start Source excerpt

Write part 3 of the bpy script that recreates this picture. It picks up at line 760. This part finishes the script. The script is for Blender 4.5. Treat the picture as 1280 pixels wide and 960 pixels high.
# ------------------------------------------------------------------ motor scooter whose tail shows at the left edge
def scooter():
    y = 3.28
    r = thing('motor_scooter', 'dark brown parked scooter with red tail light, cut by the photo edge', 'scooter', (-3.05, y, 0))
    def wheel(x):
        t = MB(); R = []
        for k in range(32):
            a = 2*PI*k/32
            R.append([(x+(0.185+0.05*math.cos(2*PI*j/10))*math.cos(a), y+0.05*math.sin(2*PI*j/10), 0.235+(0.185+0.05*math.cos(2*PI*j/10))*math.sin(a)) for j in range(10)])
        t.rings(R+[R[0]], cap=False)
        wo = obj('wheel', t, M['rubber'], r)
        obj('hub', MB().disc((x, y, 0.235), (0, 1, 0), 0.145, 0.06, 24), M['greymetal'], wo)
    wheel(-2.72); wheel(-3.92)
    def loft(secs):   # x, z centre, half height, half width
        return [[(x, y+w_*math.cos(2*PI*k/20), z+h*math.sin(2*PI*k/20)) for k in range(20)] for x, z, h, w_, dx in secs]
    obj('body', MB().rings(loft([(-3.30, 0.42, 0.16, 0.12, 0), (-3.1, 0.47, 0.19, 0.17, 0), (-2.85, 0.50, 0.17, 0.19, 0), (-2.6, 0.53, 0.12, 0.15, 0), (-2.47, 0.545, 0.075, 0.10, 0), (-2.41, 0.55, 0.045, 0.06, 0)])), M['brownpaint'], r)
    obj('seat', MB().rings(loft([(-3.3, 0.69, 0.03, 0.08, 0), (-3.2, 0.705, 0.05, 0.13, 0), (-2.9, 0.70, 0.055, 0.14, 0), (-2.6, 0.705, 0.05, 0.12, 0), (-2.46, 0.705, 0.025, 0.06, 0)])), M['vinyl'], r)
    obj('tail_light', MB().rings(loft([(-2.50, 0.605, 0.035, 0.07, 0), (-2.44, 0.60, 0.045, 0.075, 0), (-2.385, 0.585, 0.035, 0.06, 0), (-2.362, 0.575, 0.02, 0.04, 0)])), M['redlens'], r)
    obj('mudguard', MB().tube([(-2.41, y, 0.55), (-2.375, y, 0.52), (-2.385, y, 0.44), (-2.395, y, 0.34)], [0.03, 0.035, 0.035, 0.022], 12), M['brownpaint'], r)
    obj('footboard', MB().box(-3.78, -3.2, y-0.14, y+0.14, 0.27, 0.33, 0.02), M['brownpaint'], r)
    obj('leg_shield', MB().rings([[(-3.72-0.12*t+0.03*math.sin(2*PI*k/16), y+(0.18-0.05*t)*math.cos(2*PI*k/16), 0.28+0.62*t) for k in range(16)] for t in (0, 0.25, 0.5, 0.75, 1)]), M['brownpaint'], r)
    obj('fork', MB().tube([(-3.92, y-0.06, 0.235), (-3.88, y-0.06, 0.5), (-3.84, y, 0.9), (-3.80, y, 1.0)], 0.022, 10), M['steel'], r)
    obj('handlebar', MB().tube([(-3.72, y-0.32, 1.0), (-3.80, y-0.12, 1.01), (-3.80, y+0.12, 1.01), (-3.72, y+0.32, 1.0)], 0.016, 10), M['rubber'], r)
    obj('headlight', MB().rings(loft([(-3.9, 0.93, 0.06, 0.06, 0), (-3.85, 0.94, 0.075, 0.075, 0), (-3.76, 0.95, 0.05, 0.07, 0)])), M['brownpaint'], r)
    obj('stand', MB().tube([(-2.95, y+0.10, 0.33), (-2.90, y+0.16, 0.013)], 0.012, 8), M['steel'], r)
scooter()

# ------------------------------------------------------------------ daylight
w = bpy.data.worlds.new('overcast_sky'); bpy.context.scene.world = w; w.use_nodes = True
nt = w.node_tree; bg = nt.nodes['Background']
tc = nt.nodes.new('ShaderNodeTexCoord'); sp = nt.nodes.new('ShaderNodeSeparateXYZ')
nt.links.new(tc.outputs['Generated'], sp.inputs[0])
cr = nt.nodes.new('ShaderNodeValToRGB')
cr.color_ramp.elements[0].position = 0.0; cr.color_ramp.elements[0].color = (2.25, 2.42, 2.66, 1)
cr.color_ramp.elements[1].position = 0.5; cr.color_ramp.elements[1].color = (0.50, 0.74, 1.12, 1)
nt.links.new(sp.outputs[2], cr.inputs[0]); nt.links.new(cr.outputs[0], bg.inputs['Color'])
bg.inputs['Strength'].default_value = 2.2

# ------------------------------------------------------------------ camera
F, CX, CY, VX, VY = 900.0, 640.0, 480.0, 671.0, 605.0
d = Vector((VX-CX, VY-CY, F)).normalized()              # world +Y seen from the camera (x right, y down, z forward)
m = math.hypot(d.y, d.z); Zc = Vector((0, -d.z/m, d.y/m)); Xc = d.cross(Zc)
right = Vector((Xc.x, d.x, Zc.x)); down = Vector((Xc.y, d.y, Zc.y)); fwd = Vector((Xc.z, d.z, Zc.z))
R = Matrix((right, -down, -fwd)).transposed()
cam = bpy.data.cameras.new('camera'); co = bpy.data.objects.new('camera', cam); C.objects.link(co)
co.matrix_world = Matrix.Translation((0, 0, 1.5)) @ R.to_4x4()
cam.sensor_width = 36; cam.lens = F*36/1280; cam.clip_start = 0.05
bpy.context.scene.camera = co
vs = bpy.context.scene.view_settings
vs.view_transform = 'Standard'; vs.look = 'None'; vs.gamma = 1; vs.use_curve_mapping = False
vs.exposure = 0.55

end Source excerpt

* **What is required**
Reproduce every line above without error.

* **Correct answer**
Write part 3 of the bpy script that recreates this picture. It picks up at line 760. This part finishes the script. The script is for Blender 4.5. Treat the picture as 1280 pixels wide and 960 pixels high.
# ------------------------------------------------------------------ motor scooter whose tail shows at the left edge
def scooter():
    y = 3.28
    r = thing('motor_scooter', 'dark brown parked scooter with red tail light, cut by the photo edge', 'scooter', (-3.05, y, 0))
    def wheel(x):
        t = MB(); R = []
        for k in range(32):
            a = 2*PI*k/32
            R.append([(x+(0.185+0.05*math.cos(2*PI*j/10))*math.cos(a), y+0.05*math.sin(2*PI*j/10), 0.235+(0.185+0.05*math.cos(2*PI*j/10))*math.sin(a)) for j in range(10)])
        t.rings(R+[R[0]], cap=False)
        wo = obj('wheel', t, M['rubber'], r)
        obj('hub', MB().disc((x, y, 0.235), (0, 1, 0), 0.145, 0.06, 24), M['greymetal'], wo)
    wheel(-2.72); wheel(-3.92)
    def loft(secs):   # x, z centre, half height, half width
        return [[(x, y+w_*math.cos(2*PI*k/20), z+h*math.sin(2*PI*k/20)) for k in range(20)] for x, z, h, w_, dx in secs]
    obj('body', MB().rings(loft([(-3.30, 0.42, 0.16, 0.12, 0), (-3.1, 0.47, 0.19, 0.17, 0), (-2.85, 0.50, 0.17, 0.19, 0), (-2.6, 0.53, 0.12, 0.15, 0), (-2.47, 0.545, 0.075, 0.10, 0), (-2.41, 0.55, 0.045, 0.06, 0)])), M['brownpaint'], r)
    obj('seat', MB().rings(loft([(-3.3, 0.69, 0.03, 0.08, 0), (-3.2, 0.705, 0.05, 0.13, 0), (-2.9, 0.70, 0.055, 0.14, 0), (-2.6, 0.705, 0.05, 0.12, 0), (-2.46, 0.705, 0.025, 0.06, 0)])), M['vinyl'], r)
    obj('tail_light', MB().rings(loft([(-2.50, 0.605, 0.035, 0.07, 0), (-2.44, 0.60, 0.045, 0.075, 0), (-2.385, 0.585, 0.035, 0.06, 0), (-2.362, 0.575, 0.02, 0.04, 0)])), M['redlens'], r)
    obj('mudguard', MB().tube([(-2.41, y, 0.55), (-2.375, y, 0.52), (-2.385, y, 0.44), (-2.395, y, 0.34)], [0.03, 0.035, 0.035, 0.022], 12), M['brownpaint'], r)
    obj('footboard', MB().box(-3.78, -3.2, y-0.14, y+0.14, 0.27, 0.33, 0.02), M['brownpaint'], r)
    obj('leg_shield', MB().rings([[(-3.72-0.12*t+0.03*math.sin(2*PI*k/16), y+(0.18-0.05*t)*math.cos(2*PI*k/16), 0.28+0.62*t) for k in range(16)] for t in (0, 0.25, 0.5, 0.75, 1)]), M['brownpaint'], r)
    obj('fork', MB().tube([(-3.92, y-0.06, 0.235), (-3.88, y-0.06, 0.5), (-3.84, y, 0.9), (-3.80, y, 1.0)], 0.022, 10), M['steel'], r)
    obj('handlebar', MB().tube([(-3.72, y-0.32, 1.0), (-3.80, y-0.12, 1.01), (-3.80, y+0.12, 1.01), (-3.72, y+0.32, 1.0)], 0.016, 10), M['rubber'], r)
    obj('headlight', MB().rings(loft([(-3.9, 0.93, 0.06, 0.06, 0), (-3.85, 0.94, 0.075, 0.075, 0), (-3.76, 0.95, 0.05, 0.07, 0)])), M['brownpaint'], r)
    obj('stand', MB().tube([(-2.95, y+0.10, 0.33), (-2.90, y+0.16, 0.013)], 0.012, 8), M['steel'], r)
scooter()

# ------------------------------------------------------------------ daylight
w = bpy.data.worlds.new('overcast_sky'); bpy.context.scene.world = w; w.use_nodes = True
nt = w.node_tree; bg = nt.nodes['Background']
tc = nt.nodes.new('ShaderNodeTexCoord'); sp = nt.nodes.new('ShaderNodeSeparateXYZ')
nt.links.new(tc.outputs['Generated'], sp.inputs[0])
cr = nt.nodes.new('ShaderNodeValToRGB')
cr.color_ramp.elements[0].position = 0.0; cr.color_ramp.elements[0].color = (2.25, 2.42, 2.66, 1)
cr.color_ramp.elements[1].position = 0.5; cr.color_ramp.elements[1].color = (0.50, 0.74, 1.12, 1)
nt.links.new(sp.outputs[2], cr.inputs[0]); nt.links.new(cr.outputs[0], bg.inputs['Color'])
bg.inputs['Strength'].default_value = 2.2

# ------------------------------------------------------------------ camera
F, CX, CY, VX, VY = 900.0, 640.0, 480.0, 671.0, 605.0
d = Vector((VX-CX, VY-CY, F)).normalized()              # world +Y seen from the camera (x right, y down, z forward)
m = math.hypot(d.y, d.z); Zc = Vector((0, -d.z/m, d.y/m)); Xc = d.cross(Zc)
right = Vector((Xc.x, d.x, Zc.x)); down = Vector((Xc.y, d.y, Zc.y)); fwd = Vector((Xc.z, d.z, Zc.z))
R = Matrix((right, -down, -fwd)).transposed()
cam = bpy.data.cameras.new('camera'); co = bpy.data.objects.new('camera', cam); C.objects.link(co)
co.matrix_world = Matrix.Translation((0, 0, 1.5)) @ R.to_4x4()
cam.sensor_width = 36; cam.lens = F*36/1280; cam.clip_start = 0.05
bpy.context.scene.camera = co
vs = bpy.context.scene.view_settings
vs.view_transform = 'Standard'; vs.look = 'None'; vs.gamma = 1; vs.use_curve_mapping = False
vs.exposure = 0.55